‘Rudy’ Making Movie About Wayne Newton Shrine

Norm Clarke of the LAS VEGAS REVIEW-JOURNAL has some delightful news about Rudy Ruettiger, the walk-on Notre Dame football player who inspired the feature film, “Rudy”.

Wayne Newton and Rudy Ruettiger

(Perfect)

Clarke reports, “Ruettiger has been involved in shooting a documentary of the transformation of (Wayne) Newton’s Casa de Shenandoah ranch into a Graceland-style tourist attraction.

What?

You heard Norm right, Ruettiger apparently has a television “production company” in place to film Newton’s quest to establish his 38-acre Vegas estate as a local landmark - which the entertainer announced to his bewildered neighbors seven days ago.

The LAS VEGAS SUN also reports that a week ago Newton met with residents of his posh neighborhood to sell the concept on them, and that “a documentary crew from Rudy Ruettiger’s production company recorded the meeting. Ruettiger, of ‘Rudy’ film fame and a Henderson resident, has been working on a Newton doc over the past few months.

Of the project, the Sun added:

His home is in a rural neighborhood preservation area. Though final plans haven’t been submitted, County Commissioner Steve Sisolak said that, based on a meeting with Newton and others, plans could include a dinner-theater for 300 people and a souvenir shop. The theater and shop would go on the land north of Sunset Road.

As Sisolak said it was described to him, a bus would take tourists to the property north of Sunset, then shuttle over to see Newton’s expanse — Newton’s team called it “Graceland West,” but the commissioner wasn’t sure if that is an official name. Afterward, tourists would shuttle back for dinner and a Wayne Newton show.

A “rural neighborhood preservation area” is code for very, very rich people who want complete privacy. The same people Newton was confronted with last week.

So how did the meeting go? You won’t have to wait for Rudy’s epic feature film presentation to find out, thanks to the Sun.

When Kennedy noted that small buses would be driving along Tomiyasu and entering on the west side of the property, a groan went up as residents envisioned dozens of buses each day entering the north entrance of that road.

As one homeowner told Newton representative Jay Brown of Brown & Partners, “I invested $9 million in my home. I don’t want to live next to a museum.”

When a questioner asked for a show of hands of those who supported the project, none went up.

When he asked for those who opposed it, the vote was a landslide for “no.”

Never fear Wayniacs, as the land adjacent to Newton’s home was already *somehow* zoned for commercial use - so the show, and Rudy’s movie, must go on!

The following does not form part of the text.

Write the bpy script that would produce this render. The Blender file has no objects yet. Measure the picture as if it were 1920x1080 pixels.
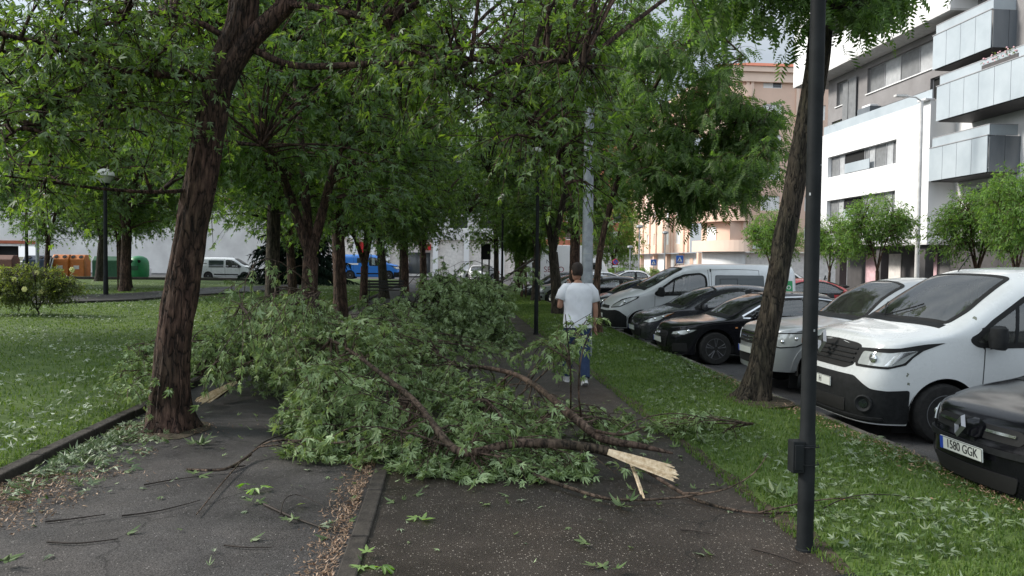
import bpy, bmesh, math, random
import numpy as np
from mathutils import Vector, Matrix, noise

# ------------------------------------------------------------------ camera, world, sun, exposure
SC = bpy.context.scene
COL = SC.collection
R_ = math.radians
FPX = 1450.0
CAM = Vector((0.0, 0.0, 1.8))
CAMR = Matrix.Rotation(R_(-4.7), 4, 'Z') @ Matrix.Rotation(math.pi / 2 - R_(1.97), 4, 'X') @ Matrix.Rotation(R_(0.65), 4, 'Z')
cd = bpy.data.cameras.new('camera')
cam = bpy.data.objects.new('camera', cd)
COL.objects.link(cam)
cd.sensor_width = 36.0
cd.lens = FPX / 1920.0 * 36.0
cd.clip_start = 0.05
cd.clip_end = 3000.0
cam.matrix_world = Matrix.Translation(CAM) @ CAMR
SC.camera = cam

SUN_EL, SUN_AZ = R_(34.0), R_(283.0)          # azimuth clockwise from +Y: light comes from the left
W = bpy.data.worlds.new('World')
SC.world = W
W.use_nodes = True
nt = W.node_tree
for n_ in list(nt.nodes): nt.nodes.remove(n_)
wo = nt.nodes.new('ShaderNodeOutputWorld'); bg = nt.nodes.new('ShaderNodeBackground')
sky = nt.nodes.new('ShaderNodeTexSky'); sky.sky_type = 'NISHITA'; sky.sun_disc = False
sky.sun_elevation = SUN_EL; sky.sun_rotation = SUN_AZ; sky.dust_density = 3.0; sky.air_density = 1.0
tc = nt.nodes.new('ShaderNodeTexCoord'); mp = nt.nodes.new('ShaderNodeMapping'); mp.inputs['Scale'].default_value = (1.6, 1.6, 3.2)
no = nt.nodes.new('ShaderNodeTexNoise'); no.inputs['Scale'].default_value = 2.2; no.inputs['Detail'].default_value = 7; no.inputs['Roughness'].default_value = .55
cr = nt.nodes.new('ShaderNodeValToRGB'); cr.color_ramp.elements[0].position = .30; cr.color_ramp.elements[0].color = (3.0, 3.5, 4.0, 1)
cr.color_ramp.elements[1].position = .68; cr.color_ramp.elements[1].color = (5.4, 5.8, 6.2, 1)
mx = nt.nodes.new('ShaderNodeMix'); mx.data_type = 'RGBA'; mx.inputs[0].default_value = .86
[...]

I’d be remiss if I didn’t dredge up Joe Montana’s maddeningly accurate, recent comments on the Dan Patrick Show about the overblown legend of Ruettiger wrought by the movie about the man.

From what I personally heard from a prominent Notre Dame player on that particular team well before Montana’s comments, the former ND quarterback went pretty light on the self-promotion-obsessed Ruettiger - which is precisely the reason you didn’t hear Ruettiger shouting from the rooftops about the inaccuracy of Montana’s claims.